Kohat Cement’s total dispatches have declined over the past year, with a 14% decrease from FY23 to FY24, dropping from 3,000,545 metric tons to 2,585,786 metric tons. This downward trend continued into the first quarter of FY25, with dispatches falling 22% compared to the same period in FY24, from 761,623 metric tons to 591,620 metric tons. This is mainly due to the low demand in the construction sector.
Similarly, in FY24, capacity utilization dropped to 51.5%, a 13.9% decrease from 59.8% in FY23. This trend has continued in the first quarter of FY25, where utilization fell further to 45.9%, down by 22.3% from 59.1% in 1QFY24. Company’s net sales in FY24 showed a slight decrease of 1%, reaching PKR 38,648 million from PKR 38,922 million in FY23. In 1QFY25, sales declined by 9% compared to 1QFY24, from PKR 11,064 million to PKR 10,084 million.

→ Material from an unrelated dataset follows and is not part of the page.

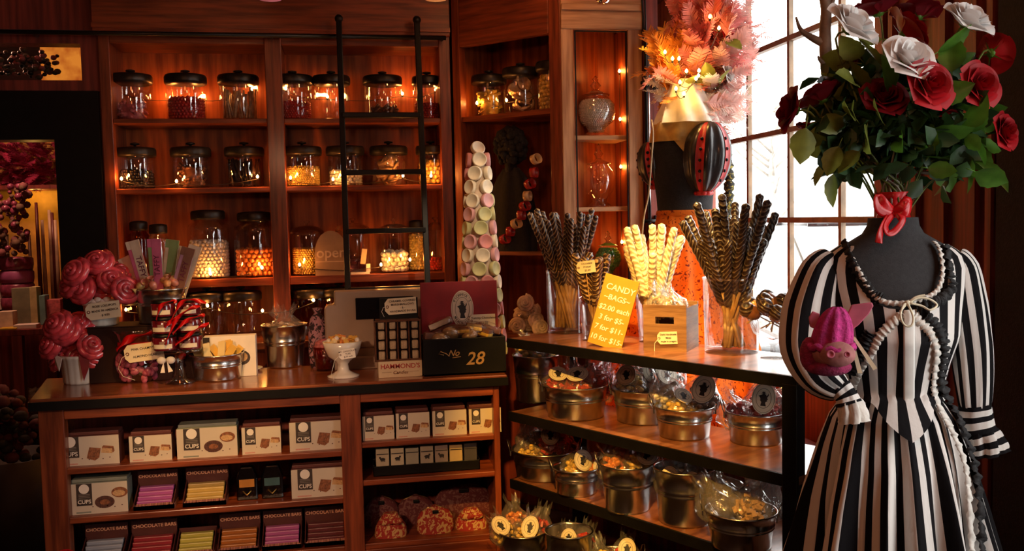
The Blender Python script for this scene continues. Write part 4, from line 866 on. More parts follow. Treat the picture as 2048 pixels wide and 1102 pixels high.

Despite the sharp decline in dispatches, the negative impact on sales was offset by high retention price. The cost of sales also decreased, down 4% YoY in FY24 and by a notable 26% in 1QFY25. This decrease is attributed to the reduction in prices of coal. Other income surged by 114% in FY24 and 70% in 1QFY25, driven by efficient management of investments, which were primarily parked in mutual funds. However, the management expects this to decline, inline with the declining interest rates.
PAT for FY24 reached PKR 8,893 million, a substantial 53% increase from FY23. PAT in 1QFY25 grew by 54% YoY to PKR 3,439 million, and PAT margins improved from 15% in FY23 to 23% in FY24, and further to 34% in 1QFY25. The company is progressing with the infrastructure for a Greenfield cement production line in Khushab, Punjab. However, the import of plant and machinery is on hold until the economic outlook stabilizes.
After successfully installing a 10MW solar power plant, Kohat Cement is adding another 10MW solar plant at its Kohat site. Solar panels and major equipment have been procured, and a contractor is installing a 6MW portion, expected to be completed by December 2024. This project will further reduce dependence on the National Grid, cutting costs and supporting sustainable energy use. The Board has approved a 30MW coal-fired power plant at the Kohat plant site. Contractors are engaged, and the Letter of Credit process is underway. The installation and commissioning are expected to take 18 months. This plant aims to reduce power costs and reliance on the National Grid, improving the company’s energy efficiency.
Going forward, given the high construction costs and substantial taxes and duties on property transactions, the management does not expect growth in the current financial year. These factors are likely to suppress demand in the construction sector, impacting gross margins and limiting expansion opportunities in the near term.